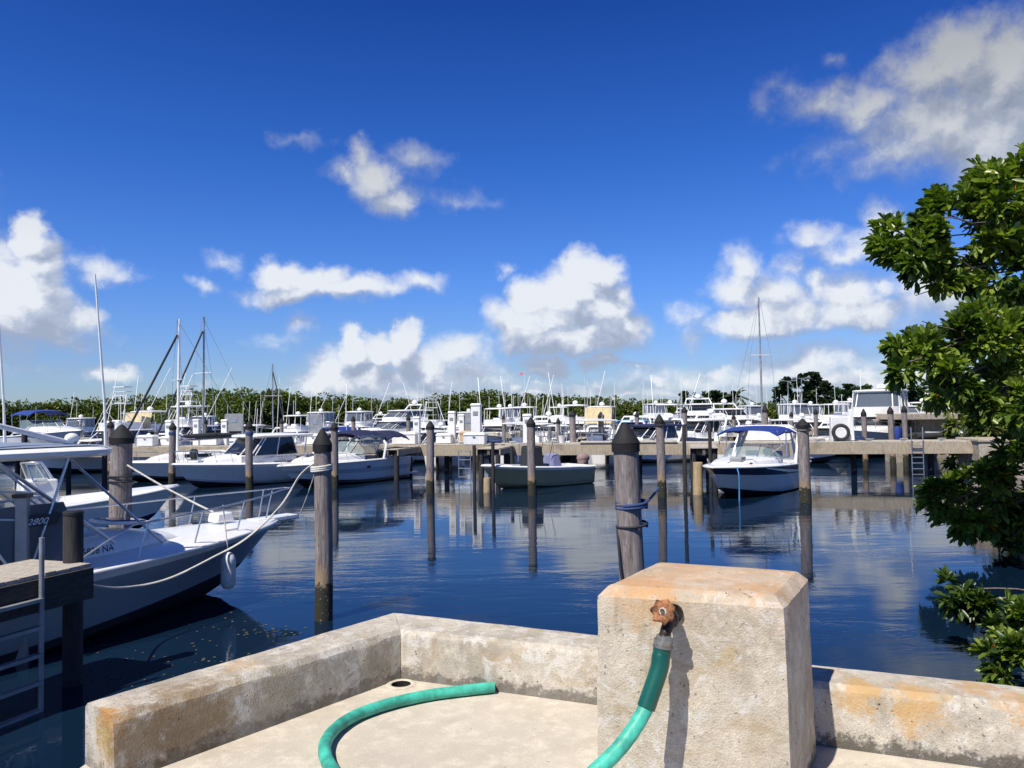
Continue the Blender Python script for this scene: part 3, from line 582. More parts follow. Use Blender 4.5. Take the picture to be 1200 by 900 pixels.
# ropes on the near pilings
q = pos740; wrap(None, 1.84, .162, 2.6, 'rope_blue', .020, label='blue mooring rope wound round the near grey piling', rise=.036, loc=(q.x, q.y, 0), tail=[(q.x+.19, q.y, 1.92), (q.x+.30, q.y+.3, 1.95), (q.x+.44, q.y+.6, 2.02)])
wrap(None, 1.62, .166, 1.15, 'rope_dark', .017, label='thin black line looped below the blue rope and hanging down the piling', rise=.04, loc=(q.x, q.y, 0), tail=[(q.x-.18, q.y-.02, 1.62), (q.x-.18, q.y-.1, 1.45), (q.x-.15, q.y-.17, 1.0), (q.x-.03, q.y-.19, .55), (q.x+.05, q.y-.19, .2), (q.x+.06, q.y-.19, -.2)])
q = pos377; wrap(None, 2.18, .134, 3.2, 'rope_white', .017, label='white mooring rope wound round the piling in front of the sport cruiser', rise=.028, loc=(q.x, q.y, 0))
q = pos140; wrap(None, 2.05, .20, 2.2, 'rope_dark', .016, label='dark rope round the stout piling behind the bow rail', rise=-.09, loc=(q.x, q.y, 0))
q = piles[775.5]; wrap(None, 2.55, .155, 2, 'rope_dark', .02, label='black rope under the cap of the slim piling', rise=-.04, loc=(q.x, q.y, 0))
q = piles[945]; wrap(None, 2.32, .19, 1.5, 'rope_dark', .02, label='black rope round the pale piling beside the runabout', rise=-.04, loc=(q.x, q.y, 0))
# ------------------------------------------------------------------ docks
def dock(name, label, A, B, width, z, th, posts, near=1, mats=('plank', 'fascia', 'beam'), post_r=.13, plankw=.145, cat='dock', log=None, ptop=None, bays=None):
    A = Vector((A[0], A[1], 0)); B = Vector((B[0], B[1], 0)); L = (B-A).length; e = (B-A).normalized(); n = Vector((-e.y, e.x, 0))*near
    t = thing(name, label, cat, (A.x, A.y, 0), math.atan2(e.y, e.x)); s = near   # local x along, local y = s towards 'n'
    mb = MB(); k = 0; x = 0; r2 = random.Random(int(L*10))
    while x < L-.02:
        w = min(plankw-.008, L-x); mb.box((x+w/2, s*width/2, z-.02+r2.uniform(-.004, .004)), (w, width+r2.uniform(-.02, .02), .04), mats[0]); x += plankw
    mb.build('deck_planks', t, 0)
    for side, nm in ((0, 'fascia_board'), (1, 'fascia_board')):
        mb = MB(); yy = (-.03 if side == 0 else width+.03)*s; x = 0
        while x < L-.1:
            w = min(3.6+r2.uniform(-.4, .4), L-x); mb.box((x+w/2, yy+r2.uniform(-.006, .006), z-.045-th/2+r2.uniform(-.006, .006)), (w-.01, .05, th), mats[1]); x += w
        mb.build(nm, t, 0)
    mb = MB(); mb.box((L/2, s*width/2, z-.17), (L-.1, .12, .24), mats[2]); mb.build('stringer', t, 0)
    if log:
        mb = MB(); mb.path([(log[0], -.03*s, z+.05), (log[1], -.03*s, z+.05)], .075, 'near_plank', 10); mb.build('edge_rail', t, 50)
    for x in posts:
        for yy in ((.12, width-.12) if len(posts) < 14 else (width/2,)):
            mb = MB(); mb.path([(x, s*yy, -1), (x, s*yy, z-.05)], post_r, 'dark_post', 10); mb.build('support_post', t, 50)
    return t
DZ = 1.50
dA = G(1142, 516.5, DZ); dB = G(450, 521.5, DZ); e = (dB-dA); e.z = 0; e.normalize(); dC = dA+e*52
Ld = 52.0
main_dock = dock('timber_dock', 'long weathered timber dock crossing the whole basin behind the moored boats', dA, dC, 1.8, DZ, .50, [1.5+3.2*k for k in range(16)], near=-1, log=(12.5, 17.0))
def DL(px, py_off=0, along=None, back=0.0, z=DZ):   # point on the dock line under a picture column, 'back' metres beyond its front edge
    lo, hi = 0, Ld
    for _ in range(40):
        m = (lo+hi)/2; p = dA+e*m; x = 600+FPX*(p-CP).dot(RI)/(p-CP).dot(F_)
        if x > px: lo = m
        else: hi = m
    n = Vector((e.y, -e.x, 0)); p = dA+e*lo+n*back; return Vector((p.x, p.y, z))
nb = Vector((e.y, -e.x, 0))          # away from the camera
# finger piers reaching towards the viewer
def finger(px, length, width, label):
    a = DL(px, back=-.06); b = a-nb*length
    return dock('finger_pier', label, a, b, width, DZ-.06, .26, [length*.35, length-.25], near=1, post_r=.12)
finger(578, 3.0, 1.0, 'short finger pier with the white dock box at the bow of the olive skiff')
finger(808, 3.4, 1.1, 'short finger pier ending beside the bow of the white and navy runabout')
finger(470, 3.2, 1.0, 'short finger pier beside the stern of the cruiser with the navy canopy')
# second dock row far behind, with its pilings
f1A = YW(1075, 56); f1B = YW(590, 60); f1C = YW(60, 66)
dock('far_dock', 'second timber dock far behind among the moored yachts, right half', f1A, f1B, 1.8, 1.5, .36, [2+4*k for k in range(7)], near=-1)
dock('far_dock', 'second timber dock far behind among the moored boats, left half', (f1B.x-.4, f1B.y+.1), f1C, 1.8, 1.5, .36, [2+4*k for k in range(8)], near=-1)
for i, (px, Y0, Y1, lab) in enumerate(((912, 44, 55.5, ''), (700, 46, 58.5, ''), (868, 46, 55.5, ''), (335, 50, 61, ''))):
    lab = ['far finger pier right of the runabout canopy', 'far finger pier behind the olive skiff and its piling', 'far finger pier straight behind the blue canopy of the runabout', 'far finger pier behind the hardtop cruiser'][i]
    a = YW(px, Y0); b = YW(px, Y1); dock('far_finger', lab, a, (a.x+(b.x-a.x)*.95, b.y), 1.1, 1.45, .3, [1, 5, 9], near=1)
# far pilings
far = [(1015, 37.5, 2.95, .12, 'dark-capped piling right behind the dock, left of the big white yacht bow'), (1047, 39, 3.05, .14, 'mottled piling behind the dock below the big white yacht'), (1062, 39.5, 3.1, .13, 'mottled piling with a dark top, right of the big white yacht'),
       (899, 48, 3.2, .17, 'thick piling among far boats above the runabout canopy'), (957, 47, 3.0, .12, 'piling behind the pale piling at the runabout'), (1027, 50, 3.0, .13, 'thin piling near the big white yacht bow'),
       (560, 48, 3.1, .14, 'far piling behind the finger pier'), (591, 47, 3.0, .13, 'far piling just right of the tall white pedestal'), (672, 48, 3.1, .2, 'far thick piling behind the olive skiff stern'), (706, 46, 3.0, .17, 'far piling beside the tan canvas boat'),
       (645, 52, 2.6, .12, 'far thin dark piling behind the olive skiff'), (803, 50, 3.25, .19, 'far thick piling left of the runabout canopy'), (747, 50, 3.0, .13, 'far piling behind the near blue-banded piling'),
       (480, 52, 3.0, .14, 'far piling below the large grey-white yacht'), (128, 38, 2.95, .15, 'piling behind the stout piling on the left'), (415, 50, 3.0, .13, 'far piling behind the navy canopy'),
       (330, 52, 2.9, .13, 'far piling behind the hardtop cruiser roof'), (240, 50, 3.0, .13, 'far piling beside the sailboat masts'), (612, 55, 2.8, .12, 'far thin piling among the flybridge boats'), (720, 54, 2.8, .12, 'far thin piling right of the tan canvas boat'),
       (860, 52, 2.7, .13, 'far thin piling behind the covered runabout'), (928, 54, 2.8, .13, 'far thin piling at the right-hand boats'), (655, 44, 2.7, .11, 'thin far piling right of the skiff outboard')]
fp = make_piling(.15, 2.6, leanseed=3.3); fp2 = make_piling(.15, 2.6, leanseed=12.1)
for i, (px, Y, top, r, lab) in enumerate(far):
    o = use(fp if i % 2 else fp2); put(o, YW(px, Y), lab, (R(rnd.uniform(-1, 1)), R(rnd.uniform(-1.2, 1.2))), 'far pilings among the moored boats'); o.scale = (r/.15, r/.15, top/2.85)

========

All lines above with "from" in them should be returned.

Continue the Blender Python script for this scene: part 3, from line 582. More parts follow. Use Blender 4.5. Take the picture to be 1200 by 900 pixels.
nb = Vector((e.y, -e.x, 0))          # away from the camera